PESHAWAR, Oct 6: Speakers at a function have urged the Afghan teachers to play their role in the re-construction of Afghanistan.

“The Afghan turmoil has increased the responsibility of the Afghan teachers to educate the young generation and enable them to play their part for the rehabilitation of their country,” said Dr S. B. Ekanayake, technical adviser of the GTZ’s basic education for Afghan refugees programme.

Speaking at a function held to observe the World Teachers Day in Kacha Garhi Afghan Refugees Camp here on Monday, he said that the GTZ had employed 2,878 teachers for the refugee children in 252 home school and 102 literacy centres located in Abbottabad, Bannu, Hangu, Mardan, Peshawar and Timergara.

He said that the teachers were providing formal education to 112,181 students from grade 1 to 6 at the refugees camps, who were extended assistance in the shape of free textbooks, notebooks, pencils and other educational materials.

According to him, the GTZ along with Unesco and the ILO had been supporting Afghan teachers community to prepare them for the rebuilding of Afghanistan, which had been shattered by the prolonged ward over the past 25 years.

The poor teachers, he said had been serving the humanity from time immemorial by giving the hapless people a ray of hope in trying times.

He said that he had been to Afghanistan on countless occasions to see the system from close quarters and had compiled some books concerning the state of education there, which would be translated into Pashto and Dari languages to benefit the Afghan teachers and the students.

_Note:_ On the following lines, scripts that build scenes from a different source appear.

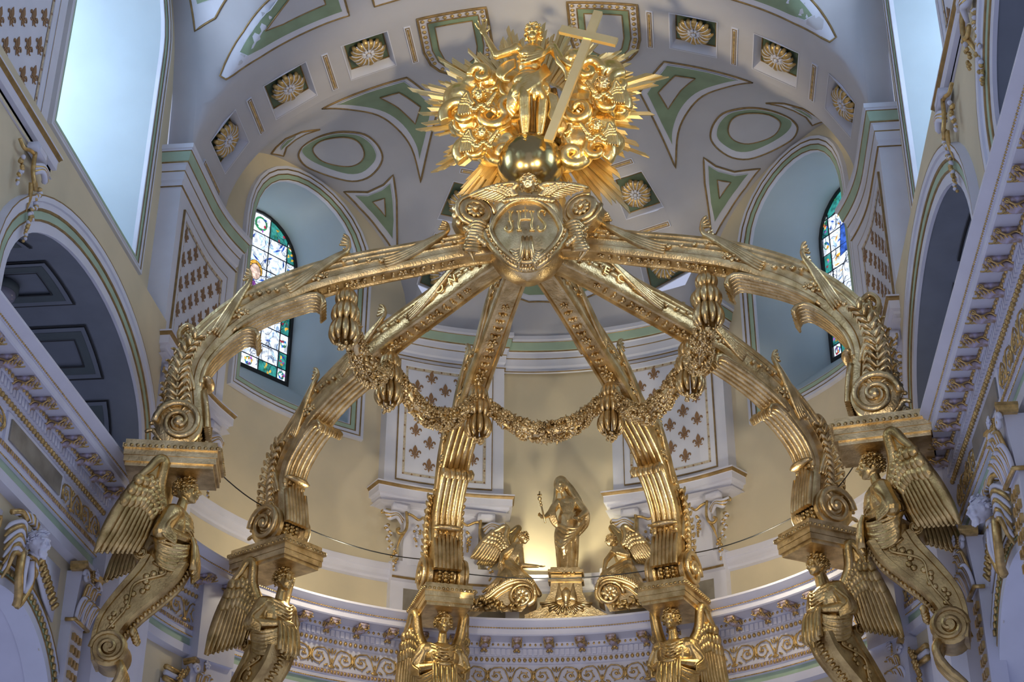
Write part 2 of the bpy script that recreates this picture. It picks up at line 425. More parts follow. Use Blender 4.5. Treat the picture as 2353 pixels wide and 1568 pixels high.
m.build('centre_panel', [WHITE, SAGE, GLINE, CEIL], ceiling)
vp = [(6.17, 21.87), (6.08, 22.5), (5.65, 22.3), (5.21, 21.8), (5.1, 21.2), (6.2, 21.2)]
panel('lunette_panel', vp, [(6.1, 21.7), (5.98, 22.2), (5.62, 22.05), (5.35, 21.7), (5.3, 21.25), (6.1, 21.25)], [(6.0, 21.5), (5.92, 21.75), (5.65, 21.6), (5.6, 21.3), (6.0, 21.3)])
big = [(3.28, 22.87), (3.69, 22.85), (4.91, 22.86), (5.60, 22.78), (5.1, 22.35), (4.51, 21.74), (4.0, 21.2), (3.26, 20.9)]
panel('nave_panel', big, [(3.38, 22.68), (4.85, 22.66), (5.2, 22.58), (4.9, 22.3), (4.42, 21.8), (3.95, 21.35), (3.38, 21.1)], [(3.62, 22.33), (4.4, 22.35), (4.7, 22.28), (4.2, 21.85), (3.9, 21.6), (3.62, 21.45)])
panel('nave_panel', [(1.0, 22.8), (2.8, 22.85), (2.8, 20.9), (1., 20.9)], [(1.12, 22.66), (2.66, 22.7), (2.66, 21), (1.12, 21.)], None)
# bordered panels beside the crown of the arch, rounded towards the apse
for s in (-1, 1):
    m = MB(); eg = [(s*.78, 23.5), (s*2.1, 23.5), (s*2.12, 24.5)]+[(s*(1.44+.66*cos(t)), 24.6+.78*sin(t)) for t in [pi*k/8 for k in range(0, 9)]]+[(s*.78, 24.5)]
    patch(m, eg, .012, 3); edge(m, eg, .014, .03, 2)
    e2 = shrink(eg, .17); patch(m, e2, .025, 1); edge(m, e2, .02, .015, 2)
    e3 = shrink(e2, .13); patch(m, e3, .035, 0); edge(m, e3, .035, .014, 2)
    for x, y in dens(shrink(eg, .085), .13)[::1]:
        m.ell(P3(x, y)-NV(x, y)*.03, (.045, .045, .03), n=6, mi=4)
    m.build('egg_border_panel', [CEIL, SAGE, GLINE, LILAC, GRELIEF], ceiling)

# ---------------------------------------------------------------- sweeps along the walls
RU, YU = 6.5, 24.3
def path_side(s, y0, y1, x=6.5, st=.5):
    n = max(1, int((y1-y0)/st)); return [(s*x, y0+(y1-y0)*k/n, -s, 0, 1) for k in range(n+1)]
def path_ell(a, yc, b, p0, p1, k=1, kb=None, n=40):
    out = []
    for i in range(n+1):
        p = radians(p0+(p1-p0)*i/n); nx, ny = -cos(p)/a, -sin(p)/b; L = hypot(nx, ny)
        kk = k+((kb or k)-k)*abs(sin(p)); out.append((a*cos(p), yc+b*sin(p), nx/L, ny/L, kk))
    return out
def sweep(m, path, prof, mi_list, caps=True):
    rows = [[(x+nx*o*k, y+ny*o*k, z) for o, z in prof] for x, y, nx, ny, k in path]
    m.grid(rows, mis=mi_list)
    if caps:
        for r in (rows[0], rows[-1]):
            m.add(r, [tuple(range(len(r)))], 0)
# lower entablature: o = projection from the frieze, z
ENT = [(-.25, 10.07), (.62, 10.07), (.62, 10.03), (.58, 10.0), (.52, 9.95), (.50, 9.94), (.50, 9.925), (.47, 9.92), (.47, 9.82), (.45, 9.80), (.16, 9.80), (.16, 9.70), (.10, 9.69), (.10, 9.55), (.08, 9.54), (.03, 9.44), (0, 9.42), (0, 8.97), (.05, 8.96), (.05, 8.87), (.03, 8.86), (.03, 8.79), (.05, 8.78), (.05, 8.76), (0, 8.75), (0, 8.62), (.03, 8.61), (.03, 8.46), (-.1, 8.42)]
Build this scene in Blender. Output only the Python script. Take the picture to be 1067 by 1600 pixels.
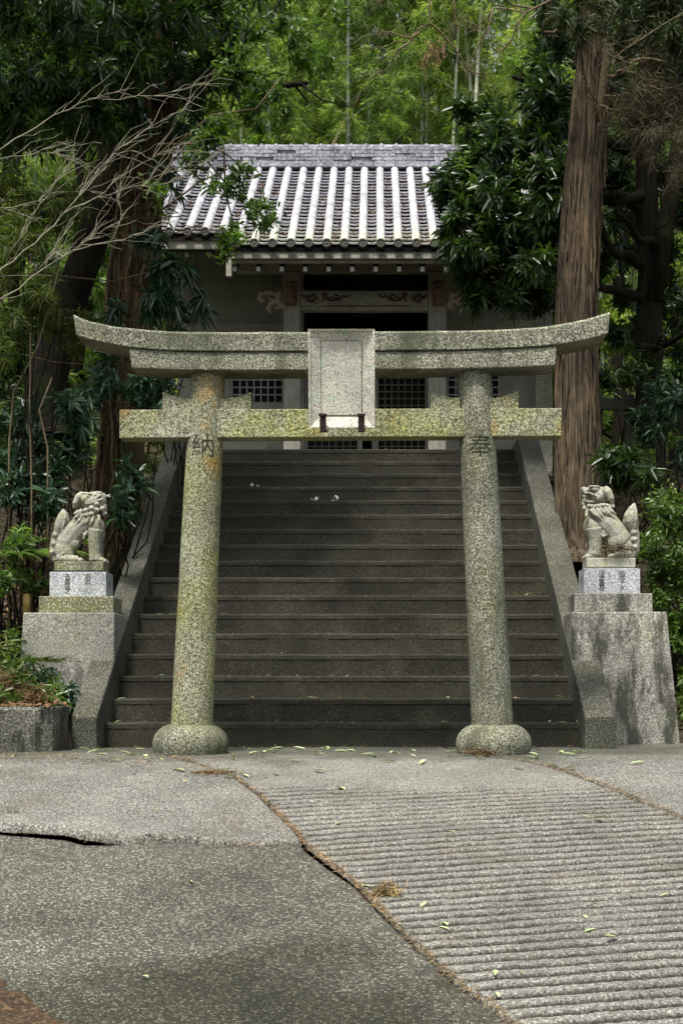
import bpy, bmesh, math, random
import numpy as np
from mathutils import Vector, Matrix, noise as mnoise
for _o in list(bpy.data.objects): bpy.data.objects.remove(_o)
SC = bpy.context.scene
COL = SC.collection
random.seed(7)
RNG = np.random.default_rng(11)
R = math.radians
# ---------------------------------------------------------------- camera
F, VX, VY, CZ = 2400.0, 585.0, 1069.0, 0.46      # focal length in photo pixels, vanishing point, eye height
cam = bpy.data.objects.new('camera', bpy.data.cameras.new('camera')); COL.objects.link(cam)
cam.location = (0, 0, CZ); cam.rotation_euler = (R(90), 0, 0)
cam.data.sensor_fit = 'VERTICAL'; cam.data.sensor_height = 36; cam.data.sensor_width = 24
cam.data.lens = F/1600*36
cam.data.shift_x = (533.5-VX)/1600; cam.data.shift_y = (VY-800)/1600
cam.data.clip_start = .05; cam.data.clip_end = 400
SC.camera = cam
# ---------------------------------------------------------------- light
SUN_EL, SUN_AZ = R(66), R(200)                    # azimuth: clockwise from +Y (north); 180 = behind the camera
w = bpy.data.worlds.new('World'); SC.world = w; w.use_nodes = True
nt = w.node_tree; bgn = nt.nodes['Background']
sky = nt.nodes.new('ShaderNodeTexSky'); sky.sky_type = 'NISHITA'; sky.sun_disc = False
sky.sun_elevation = SUN_EL; sky.sun_rotation = SUN_AZ; sky.air_density = 1.6; sky.dust_density = 4; sky.ozone_density = .6
hs = nt.nodes.new('ShaderNodeHueSaturation'); hs.inputs['Saturation'].default_value = .45      # thin bright overcast
nt.links.new(sky.outputs[0], hs.inputs['Color']); nt.links.new(hs.outputs[0], bgn.inputs[0]); bgn.inputs[1].default_value = .11
sun = bpy.data.objects.new('sun', bpy.data.lights.new('sun', 'SUN')); COL.objects.link(sun)
sun.data.energy = 3.2; sun.data.angle = R(9); sun.data.color = (1, .95, .86)
_sd = Vector((math.sin(SUN_AZ)*math.cos(SUN_EL), math.cos(SUN_AZ)*math.cos(SUN_EL), math.sin(SUN_EL)))
sun.rotation_euler = _sd.to_track_quat('Z', 'Y').to_euler()
SC.view_settings.view_transform = 'Standard'; SC.view_settings.look = 'None'
SC.view_settings.exposure = 0.8; SC.view_settings.gamma = 1
SC.render.engine = 'CYCLES'
SC.cycles.max_bounces = 6; SC.cycles.diffuse_bounces = 3; SC.cycles.glossy_bounces = 2
SC.cycles.transmission_bounces = 4; SC.cycles.transparent_max_bounces = 4
SC.cycles.caustics_reflective = False; SC.cycles.caustics_refractive = False

# ---------------------------------------------------------------- measuring helpers
def X(px, Y): return (px-VX)*Y/F
def Z(py, Y): return CZ+(VY-py)*Y/F
def P(px, py, Y): return Vector((X(px, Y), Y, Z(py, Y)))
def sm(a, b, t):
    t = min(1, max(0, (t-a)/(b-a))); return t*t*(3-2*t)
def terp(tab, t):
    return float(np.interp(t, [a for a, b in tab], [b for a, b in tab]))
def nz(x, y, z=0): return mnoise.noise(Vector((x, y, z)))
SLOPE = .16
def road_z(x, y):
    "height of the sloping yard in front of the steps"
    t = 10.0-y
    s = SLOPE*(math.sqrt(t*t+.09)+t)/2
    return -s
# ---------------------------------------------------------------- materials
class NB:
    def __init__(s, name):
        s.m = bpy.data.materials.new(name); s.m.use_nodes = True
        s.t = s.m.node_tree; s.n = s.t.nodes; s.b = s.n['Principled BSDF']
        s.out = s.n['Material Output']; s.tc = s.n.new('ShaderNodeTexCoord')
    def L(s, a, b): s.t.links.new(a, b)
    def map(s, scale=(1, 1, 1), src='Object'):
        m = s.n.new('ShaderNodeMapping'); m.inputs['Scale'].default_value = scale; s.L(s.tc.outputs[src], m.inputs[0]); return m.outputs[0]
    def noise(s, scale, detail=3, rough=.6, vec=None, dist=0):
        n = s.n.new('ShaderNodeTexNoise'); n.inputs['Scale'].default_value = scale; n.inputs['Detail'].default_value = detail
        n.inputs['Roughness'].default_value = rough; n.inputs['Distortion'].default_value = dist
        s.L(vec or s.tc.outputs['Object'], n.inputs['Vector']); return n.outputs[0]
    def voro(s, scale, vec=None, feature='F1', out='Distance', rnd=1):
        n = s.n.new('ShaderNodeTexVoronoi'); n.feature = feature; n.inputs['Scale'].default_value = scale
        n.inputs['Randomness'].default_value = rnd
        s.L(vec or s.tc.outputs['Object'], n.inputs['Vector']); return n.outputs[out]
    def ramp(s, fac, stops, interp='LINEAR'):
        r = s.n.new('ShaderNodeValToRGB'); r.color_ramp.interpolation = interp
        e = r.color_ramp.elements
        while len(e) < len(stops): e.new(.5)
        for k, (p, c) in enumerate(stops):
            e[k].position = p
            e[k].color = (c, c, c, 1) if isinstance(c, (int, float)) else tuple(c)+(1,)
        s.L(fac, r.inputs[0]); return r.outputs[0]
    def mix(s, fac, a, b, mode='MIX'):
        n = s.n.new('ShaderNodeMix'); n.data_type = 'RGBA'; n.blend_type = mode
        for sock, v in ((n.inputs[0], fac), (n.inputs[6], a), (n.inputs[7], b)):
            if isinstance(v, (int, float)): sock.default_value = v if sock == n.inputs[0] else (v, v, v, 1)
            elif isinstance(v, tuple): sock.default_value = v+(1,)
            else: s.L(v, sock)
        return n.outputs[2]
    def math(s, op, a, b=0):
        n = s.n.new('ShaderNodeMath'); n.operation = op
        for k, v in enumerate((a, b)):
            if isinstance(v, (int, float)): n.inputs[k].default_value = v
            else: s.L(v, n.inputs[k])
        return n.outputs[0]
    def bump(s, h, strength=.5, dist=.01, prev=None):
        n = s.n.new('ShaderNodeBump'); n.inputs['Strength'].default_value = strength; n.inputs['Distance'].default_value = dist
        s.L(h, n.inputs['Height'])
        if prev: s.L(prev, n.inputs['Normal'])
        return n.outputs[0]
    def fin(s, col, rough=.8, normal=None, spec=.3):
        if isinstance(col, tuple): s.b.inputs['Base Color'].default_value = col+(1,)
        else: s.L(col, s.b.inputs['Base Color'])
        if isinstance(rough, (int, float)): s.b.inputs['Roughness'].default_value = rough
        else: s.L(rough, s.b.inputs['Roughness'])
        s.b.inputs['Specular IOR Level'].default_value = spec
        if normal: s.L(normal, s.b.inputs['Normal'])
        return s.m

def stone(name, lo, mid, hi, speck=75, patch=None, patch2=None, dirt=None, rough=.85, bump=.5, bd=.006, fine=None, plo=.33, phi=.62, grime_shade=0, damp=None):
    "granite or concrete: fine dark and light grains, larger lichen patches and stains"
    s = NB(name)
    g = s.noise(speck, 2, .75)
    c = s.ramp(g, [(plo, lo), (.47, mid), (.54, mid), (phi, hi)])
    v = s.ramp(s.noise(2.2, 4, .6), [(.3, .68), (.7, 1.12)])
    c = s.mix(1.0, c, v, 'MULTIPLY')
    if patch:
        col, sc, a, b = patch
        c = s.mix(s.math('MULTIPLY', s.ramp(s.noise(sc, 5, .65), [(a, 0), (b, 1)]), s.ramp(s.noise(speck*.8, 2), [(.35, .45), (.6, 1)])), c, s.mix(1.0, c, col, 'MULTIPLY'))
    if patch2:
        col, sc, a, b = patch2
        c = s.mix(s.ramp(s.noise(sc, 4, .6, s.map((1, 1, .7))), [(a, 0), (b, .9)]), c, s.mix(1.0, c, col, 'MULTIPLY'))
    if dirt:
        col, sc, a, b = dirt
        c = s.mix(s.ramp(s.noise(sc, 6, .7, s.map((1.5, 1.5, .42))), [(a, 0), (b, .88)]), c, col)
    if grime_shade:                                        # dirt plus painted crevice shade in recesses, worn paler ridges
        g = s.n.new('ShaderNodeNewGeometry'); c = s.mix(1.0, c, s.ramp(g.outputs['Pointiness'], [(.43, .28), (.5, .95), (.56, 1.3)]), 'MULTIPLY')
    if damp:                                         # damp, algae-darkened area: (centre, radii, colour factor)
        ce, ra, col = damp
        mp = s.n.new('ShaderNodeMapping'); mp.vector_type = 'POINT'
        mp.inputs['Scale'].default_value = tuple(1/r for r in ra); mp.inputs['Location'].default_value = tuple(-q/r for q, r in zip(ce, ra)); s.L(s.tc.outputs['Object'], mp.inputs[0])
        ln = s.n.new('ShaderNodeVectorMath'); ln.operation = 'LENGTH'; s.L(mp.outputs[0], ln.inputs[0])
        q = s.math('ADD', ln.outputs['Value'], s.math('MULTIPLY', s.math('SUBTRACT', s.noise(1.6, 5, .65), .5), 1.6))
        c = s.mix(s.ramp(q, [(.55, 1), (1.1, 0)]), c, s.mix(1.0, c, col, 'MULTIPLY'))
    n = s.bump(s.noise(speck, 3, .7), bump, bd)
    n = s.bump(s.noise(9, 4, .6), .35, .02, n)
    return s.fin(c, rough, n)

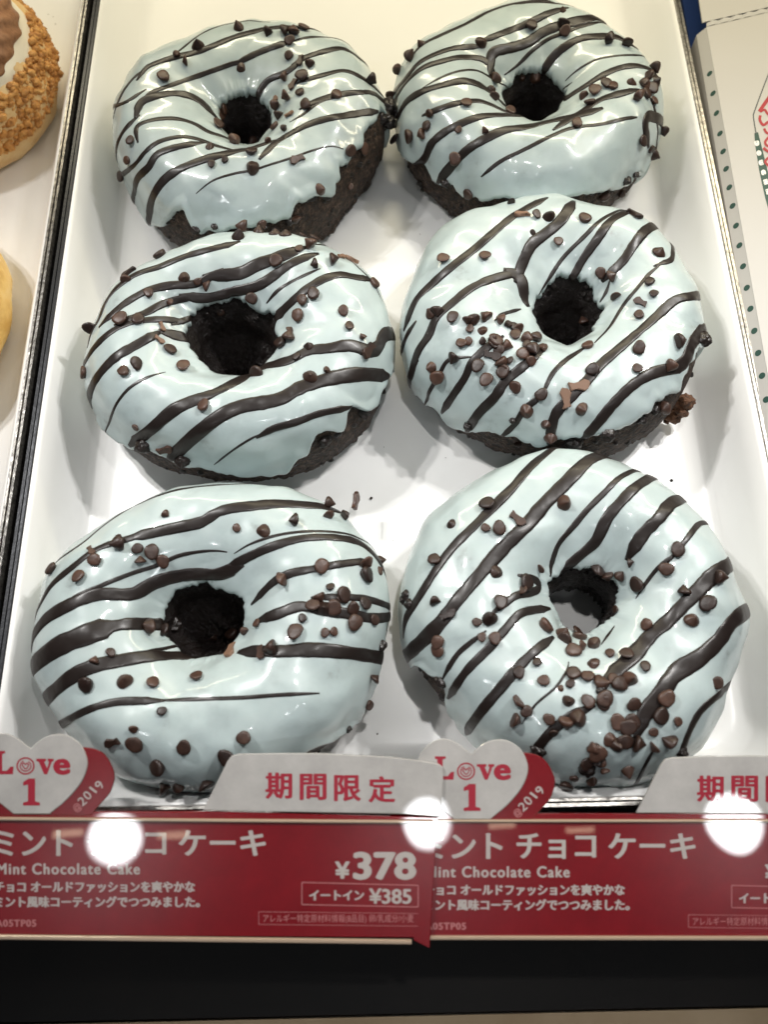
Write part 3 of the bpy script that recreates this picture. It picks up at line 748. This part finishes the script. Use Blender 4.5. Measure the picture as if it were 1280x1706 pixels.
# ------------------------------------------------------------------ loose bits on the tray
fl = bpy.data.objects.new('chocolate_flake', FLAKE); COL.objects.link(fl)
p = at(593, 835, 1.2); fl.location = p*CM; fl.rotation_euler = (math.radians(70), .2, math.radians(80)); fl.scale = (1.1, 1.1, 1.1)
tag(fl, 'thin dark chocolate flake standing upright behind the front left doughnut', 'chocolate flake')
bm = bmesh.new()
for px, py in ((1058, 74), (1068, 70), (88, 28), (80, 24), (92, 40), (92, 170), (255, 942), (52, 973), (700, 390), (238, 845), (735, 385), (170, 940), (1120, 800), (640, 745), (655, 900))+tuple((rng.uniform(60, 1240), rng.uniform(300, 1230)) for _ in range(26)):
    q = at(px, py, .04); b2 = bmesh.ops.create_icosphere(bm, subdivisions=1, radius=rng.choice((.012, .015, .02, .03, .05)))
    for w in b2['verts']: w.co = w.co*(1+.3*rng.uniform(-1, 1))+q
bm.verts.index_update()
tag(mesh_obj('crumbs', [v.co.copy() for v in bm.verts], [[v.index for v in f.verts] for f in bm.faces], M_CAKE, origin=(0, 12, 0)), 'tiny dark cake crumbs strewn over the white trays', 'crumbs', kind='stuff'); bm.free()

# ------------------------------------------------------------------ carton on the right
ZB = 2.45
A, B = at(1178, 45, ZB), at(1281, 628, ZB)
dirn = (A-B).normalized(); B2 = B-dirn*6
ca = thing('doughnut_carton', (A.x+6, (A.y+B.y)/2, 0), 'white paperboard carton with green dots and red script, right of the tray', 'carton')
perp = Vector((dirn.y, -dirn.x, 0))
def prism(name, poly, z0, z1, m, parent):
    n = len(poly); vs = [Vector((p.x, p.y, z0)) for p in poly]+[Vector((p.x, p.y, z1)) for p in poly]
    fs = [list(range(n))[::-1], list(range(n, 2*n))]+[(i, (i+1) % n, n+(i+1) % n, n+i) for i in range(n)]
    return mesh_obj(name, vs, fs, m, parent, smooth=False)
FD = at(1280, 21, ZB)
fdir = (FD-A).normalized()
prism('lid_panel', [B2, B2+perp*14, A+fdir*14, A], ZB-.05, ZB, M_PAPER, ca)
SL = -perp*.24+Vector((0, 0, -.30)); s0 = Vector((0, 0, -.012))
sq = [B2+s0, A+s0, A+s0+SL, B2+s0+SL, B2+SL*1+Vector((0, 0, -2)), A+SL+Vector((0, 0, -2))]
mesh_obj('side_panel', sq, [(0, 1, 2, 3), (3, 2, 5, 4)], M_PAPER, ca, smooth=False)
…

Students from refugee schools presented skits regarding the dilapidated conditions in which they had been living. Some Afghan children enacted as street beggars, while some performed as vendors in order to seek livelihoods for their poverty-stricken families.

The skits presented by the students also revealed the prevalent thirst of education among the Afghan children.

An anthem sung by a group of students was all the more worrying, as it reflected the immense desire on the part of the refugees to see their country’s reconstruction and get there to receive education in line with their own traditions.

A teacher, Zubairullah Khan, dwelt at length about the role of teachers in a given society, saying they enjoyed matchless respect. The teachers, he said, were respected by rich and poor alike due to their established role in the political, social and economical development of the society.

Another teacher urged his fellows to concentrate on character building and raise the standard of ethics and morality of their students.